The Stalingrad metro station in Paris’ 19th arrondissement was named after an epic World War II battle that lasted half a year and saw a crushing defeat of Hitler’s troops by the Soviets.
But under this elevated station you find scenes from another epic struggle: Europe’s refugee crisis.
Migrants have set up camp here with a few tents and dozens of mattresses laid out in rows. They’re bordered by two busy and noisy boulevards.
Three weeks ago, Paris officials evacuated almost 1,000 people from the Stalingrad camp and took them to emergency shelters. The city has dismantled 18 camps like this one since June. But humanitarian workers say the camp keeps filling up again with new arrivals every day.
“This new camp has more than 200 immigrants mostly from Sudan, Afghanistan, Eritrea, some of them from West Africa,” says Romain Prunier, of the nonprofit United Migrants group.
“What we want is that the City Hall of Paris and the prefecture take their responsibility and give housing for all these immigrants. And we propose an acceleration of the procedure for asylum because now it is very, very long.”
In fact, it can take up to a year.
That’s something Hossein Hossein, who arrived here two weeks ago, is about to face. He is 41, but looks much older. He says he was a lawyer in his native Sudan. He left 12 years ago and has been roaming ever since.
Before Paris, he says he spent seven years in Greece, a gateway country recently criticized for its treatment of migrants.
In Greece, Hossein says, he slept anywhere he could, and he did not feel welcome. His group received beatings from locals “because they are racist people and they don’t like black people to stay there,” he says. “Life is tough there, and we don’t find our solution. We ate from garbage and nobody care about us.”
France has generally been more comforting for him. “I saw black people, they are free and they work in police … so for me now I am relaxed,” he says.
Relaxed — but sleeping outside.
“We sleep under this bridge, but for me this is OK,” he says. “We have food and some French people came here and support us, so it’s good for me and I will wait [to see] what is going on … just cold, and just we are under the bridge,” he chuckles.
But tensions do run high in this makeshift camp. People fight over blankets and food. Earlier in the evening, there was a scuffle on the line waiting for a halal meal, and the food volunteers took off.
Saeed Habib used to sleep here. He arrived last August and now lives at a refugee center. He says most of his family has left his native Afghanistan because for young people, it’s dangerous to live there.
“Because if you live in Afghanistan you must join one side,” he says. “If you join one side, you are against another side, so it’s not really comfortable to live in Afghanistan.”
Habib says he made it to Britain in 2007 and was deported the year after. So he spent years looking for another asylum country. He’s now 26.
“I tried to find another solution in another country to stay,” he says. “Unfortunately, the country which is near Afghanistan, they didn't have respect for us like here in Europe. I went to Dubai for one month, and I had a plan to stay in Dubai. Unfortunately, there was not a suitable lifestyle for me, and I came back to Iran and stayed three months in Iran, but there was no solution for us to stay.”

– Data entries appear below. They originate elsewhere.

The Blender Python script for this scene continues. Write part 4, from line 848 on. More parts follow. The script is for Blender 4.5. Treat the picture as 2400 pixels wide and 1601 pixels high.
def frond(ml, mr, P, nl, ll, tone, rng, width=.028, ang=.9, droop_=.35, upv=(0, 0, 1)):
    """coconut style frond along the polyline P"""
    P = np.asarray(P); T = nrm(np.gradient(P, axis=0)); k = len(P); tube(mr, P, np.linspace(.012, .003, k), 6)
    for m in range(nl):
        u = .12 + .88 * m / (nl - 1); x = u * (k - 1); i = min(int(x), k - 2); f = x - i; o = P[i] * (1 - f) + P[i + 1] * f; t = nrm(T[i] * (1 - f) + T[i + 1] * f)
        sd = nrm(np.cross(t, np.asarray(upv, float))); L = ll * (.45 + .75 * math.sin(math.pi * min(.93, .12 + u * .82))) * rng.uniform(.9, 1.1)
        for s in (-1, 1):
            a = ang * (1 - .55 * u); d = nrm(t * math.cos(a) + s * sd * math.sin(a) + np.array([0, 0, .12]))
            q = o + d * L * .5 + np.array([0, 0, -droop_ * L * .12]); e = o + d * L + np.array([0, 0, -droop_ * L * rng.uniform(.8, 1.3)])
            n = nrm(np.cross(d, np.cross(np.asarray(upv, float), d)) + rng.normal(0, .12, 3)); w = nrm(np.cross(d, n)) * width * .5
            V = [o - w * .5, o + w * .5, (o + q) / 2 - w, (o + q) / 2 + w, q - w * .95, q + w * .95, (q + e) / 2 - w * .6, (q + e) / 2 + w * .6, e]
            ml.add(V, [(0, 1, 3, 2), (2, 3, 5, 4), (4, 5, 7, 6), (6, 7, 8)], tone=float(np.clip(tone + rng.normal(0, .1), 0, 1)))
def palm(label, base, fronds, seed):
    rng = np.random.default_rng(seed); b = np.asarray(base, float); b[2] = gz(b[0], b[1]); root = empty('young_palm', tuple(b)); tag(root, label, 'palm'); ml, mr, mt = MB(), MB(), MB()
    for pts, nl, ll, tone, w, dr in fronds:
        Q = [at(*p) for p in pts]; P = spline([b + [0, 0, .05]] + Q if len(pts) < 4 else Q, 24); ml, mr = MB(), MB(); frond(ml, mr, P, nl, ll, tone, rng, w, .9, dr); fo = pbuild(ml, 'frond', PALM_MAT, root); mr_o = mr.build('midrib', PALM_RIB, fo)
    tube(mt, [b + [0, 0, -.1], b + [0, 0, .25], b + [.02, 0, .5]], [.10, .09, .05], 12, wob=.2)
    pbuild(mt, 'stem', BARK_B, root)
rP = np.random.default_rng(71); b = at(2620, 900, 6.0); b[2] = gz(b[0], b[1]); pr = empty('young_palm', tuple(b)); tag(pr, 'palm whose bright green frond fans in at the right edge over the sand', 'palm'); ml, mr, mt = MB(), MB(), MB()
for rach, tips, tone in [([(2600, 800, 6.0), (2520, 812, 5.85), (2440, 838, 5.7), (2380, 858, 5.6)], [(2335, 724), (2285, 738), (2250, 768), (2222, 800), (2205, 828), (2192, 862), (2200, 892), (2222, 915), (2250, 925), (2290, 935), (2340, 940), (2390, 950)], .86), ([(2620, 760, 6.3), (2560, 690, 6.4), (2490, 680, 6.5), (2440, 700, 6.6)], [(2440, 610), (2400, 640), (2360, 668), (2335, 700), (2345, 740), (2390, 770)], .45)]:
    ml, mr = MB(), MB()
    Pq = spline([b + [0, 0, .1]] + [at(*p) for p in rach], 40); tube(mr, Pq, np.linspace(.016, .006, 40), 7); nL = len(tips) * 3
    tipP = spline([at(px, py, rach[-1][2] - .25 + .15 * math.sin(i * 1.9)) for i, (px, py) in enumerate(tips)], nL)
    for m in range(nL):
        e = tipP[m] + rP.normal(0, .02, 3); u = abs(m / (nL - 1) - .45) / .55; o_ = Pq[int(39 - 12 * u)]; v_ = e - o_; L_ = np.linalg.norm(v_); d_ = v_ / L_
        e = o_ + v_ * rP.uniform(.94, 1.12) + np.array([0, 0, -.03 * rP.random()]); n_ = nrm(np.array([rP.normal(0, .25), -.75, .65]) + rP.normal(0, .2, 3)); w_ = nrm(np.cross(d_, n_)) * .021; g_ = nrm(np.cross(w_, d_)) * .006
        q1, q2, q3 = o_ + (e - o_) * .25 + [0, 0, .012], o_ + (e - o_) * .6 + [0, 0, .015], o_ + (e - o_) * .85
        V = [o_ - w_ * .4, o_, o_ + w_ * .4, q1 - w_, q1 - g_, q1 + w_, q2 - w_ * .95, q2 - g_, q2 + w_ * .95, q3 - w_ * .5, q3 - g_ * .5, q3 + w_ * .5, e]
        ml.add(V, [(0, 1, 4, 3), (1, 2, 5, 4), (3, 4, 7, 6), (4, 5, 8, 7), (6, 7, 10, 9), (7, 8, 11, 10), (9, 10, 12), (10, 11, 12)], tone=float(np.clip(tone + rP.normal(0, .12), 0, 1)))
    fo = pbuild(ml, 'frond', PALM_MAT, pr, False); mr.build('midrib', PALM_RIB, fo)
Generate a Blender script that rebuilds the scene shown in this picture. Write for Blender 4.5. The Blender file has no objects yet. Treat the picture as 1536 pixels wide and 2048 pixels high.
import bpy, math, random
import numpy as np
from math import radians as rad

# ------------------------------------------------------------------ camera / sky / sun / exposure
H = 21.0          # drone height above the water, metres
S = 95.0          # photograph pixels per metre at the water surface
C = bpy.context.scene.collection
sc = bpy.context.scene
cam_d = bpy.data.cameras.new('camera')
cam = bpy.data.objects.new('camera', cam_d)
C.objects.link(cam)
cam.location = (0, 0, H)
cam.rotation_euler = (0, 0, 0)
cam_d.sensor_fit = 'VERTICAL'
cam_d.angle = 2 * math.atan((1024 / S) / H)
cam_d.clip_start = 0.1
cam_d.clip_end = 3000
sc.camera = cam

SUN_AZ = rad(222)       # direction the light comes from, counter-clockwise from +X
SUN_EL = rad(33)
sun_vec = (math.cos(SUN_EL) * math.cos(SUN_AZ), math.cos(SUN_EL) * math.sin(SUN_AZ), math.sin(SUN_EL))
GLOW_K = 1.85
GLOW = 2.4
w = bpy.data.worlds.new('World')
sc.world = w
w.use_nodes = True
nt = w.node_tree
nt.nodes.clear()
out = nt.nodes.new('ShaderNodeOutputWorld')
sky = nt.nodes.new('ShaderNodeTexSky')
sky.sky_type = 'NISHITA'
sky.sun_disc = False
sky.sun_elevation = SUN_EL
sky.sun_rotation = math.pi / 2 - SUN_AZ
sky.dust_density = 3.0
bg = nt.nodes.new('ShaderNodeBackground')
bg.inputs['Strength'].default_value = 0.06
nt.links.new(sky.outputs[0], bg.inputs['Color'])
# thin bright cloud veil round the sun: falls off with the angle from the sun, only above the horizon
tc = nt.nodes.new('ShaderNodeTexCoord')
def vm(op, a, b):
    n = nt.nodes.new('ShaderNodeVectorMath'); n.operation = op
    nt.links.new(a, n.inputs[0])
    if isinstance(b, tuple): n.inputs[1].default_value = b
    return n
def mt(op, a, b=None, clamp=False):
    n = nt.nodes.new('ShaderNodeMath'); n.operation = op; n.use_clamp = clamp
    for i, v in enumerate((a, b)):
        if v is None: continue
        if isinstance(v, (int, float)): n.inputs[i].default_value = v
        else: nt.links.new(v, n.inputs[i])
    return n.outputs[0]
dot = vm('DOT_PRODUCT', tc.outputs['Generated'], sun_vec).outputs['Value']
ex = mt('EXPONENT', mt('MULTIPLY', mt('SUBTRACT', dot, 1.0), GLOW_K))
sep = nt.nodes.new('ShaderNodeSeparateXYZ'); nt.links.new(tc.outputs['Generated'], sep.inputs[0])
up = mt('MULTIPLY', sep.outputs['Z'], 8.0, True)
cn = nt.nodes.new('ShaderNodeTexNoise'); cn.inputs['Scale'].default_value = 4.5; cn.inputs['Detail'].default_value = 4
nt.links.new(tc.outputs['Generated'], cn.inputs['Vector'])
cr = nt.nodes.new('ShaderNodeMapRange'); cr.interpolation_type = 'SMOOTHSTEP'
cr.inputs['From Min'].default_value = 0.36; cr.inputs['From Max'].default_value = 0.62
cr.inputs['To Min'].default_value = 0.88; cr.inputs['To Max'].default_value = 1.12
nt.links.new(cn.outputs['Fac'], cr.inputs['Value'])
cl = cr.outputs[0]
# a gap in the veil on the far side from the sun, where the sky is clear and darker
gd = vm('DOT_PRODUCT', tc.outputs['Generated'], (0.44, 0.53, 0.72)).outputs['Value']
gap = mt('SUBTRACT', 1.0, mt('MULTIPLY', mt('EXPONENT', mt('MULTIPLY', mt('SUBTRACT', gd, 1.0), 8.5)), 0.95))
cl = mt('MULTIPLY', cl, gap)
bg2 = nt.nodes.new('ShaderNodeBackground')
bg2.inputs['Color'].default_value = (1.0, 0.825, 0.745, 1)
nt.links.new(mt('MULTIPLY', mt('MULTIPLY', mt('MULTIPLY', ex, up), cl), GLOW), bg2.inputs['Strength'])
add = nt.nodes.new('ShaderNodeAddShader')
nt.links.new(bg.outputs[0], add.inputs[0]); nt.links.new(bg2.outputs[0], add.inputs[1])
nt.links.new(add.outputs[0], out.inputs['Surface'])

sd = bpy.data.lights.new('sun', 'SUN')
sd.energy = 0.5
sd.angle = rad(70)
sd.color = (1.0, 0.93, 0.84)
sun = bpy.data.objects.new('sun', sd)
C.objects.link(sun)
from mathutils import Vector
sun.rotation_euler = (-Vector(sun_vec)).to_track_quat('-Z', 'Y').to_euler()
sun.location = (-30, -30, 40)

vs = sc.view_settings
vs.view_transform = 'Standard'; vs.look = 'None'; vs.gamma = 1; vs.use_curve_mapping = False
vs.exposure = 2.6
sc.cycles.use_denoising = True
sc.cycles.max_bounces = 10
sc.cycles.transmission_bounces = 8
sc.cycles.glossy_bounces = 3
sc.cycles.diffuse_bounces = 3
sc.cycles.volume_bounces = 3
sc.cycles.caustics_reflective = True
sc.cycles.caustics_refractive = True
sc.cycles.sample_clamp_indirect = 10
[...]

So now Habib says he can’t wait for his asylum request in France to be granted.
“I really, really hope to be accepted here in France,” he says, “because I didn't come for money. I just came to live in peace and enjoy the rest of my life. Because since I understood my left and right hands, I didn’t see a good day, because everywhere we go, we just, we don’t know what’s going to happen tomorrow.”
For Habib and Hossein, the uncertainty may go on for a while — and the risk of rejection could be high. According to the French Ministry of the Interior, only a quarter of those who request asylum obtain it.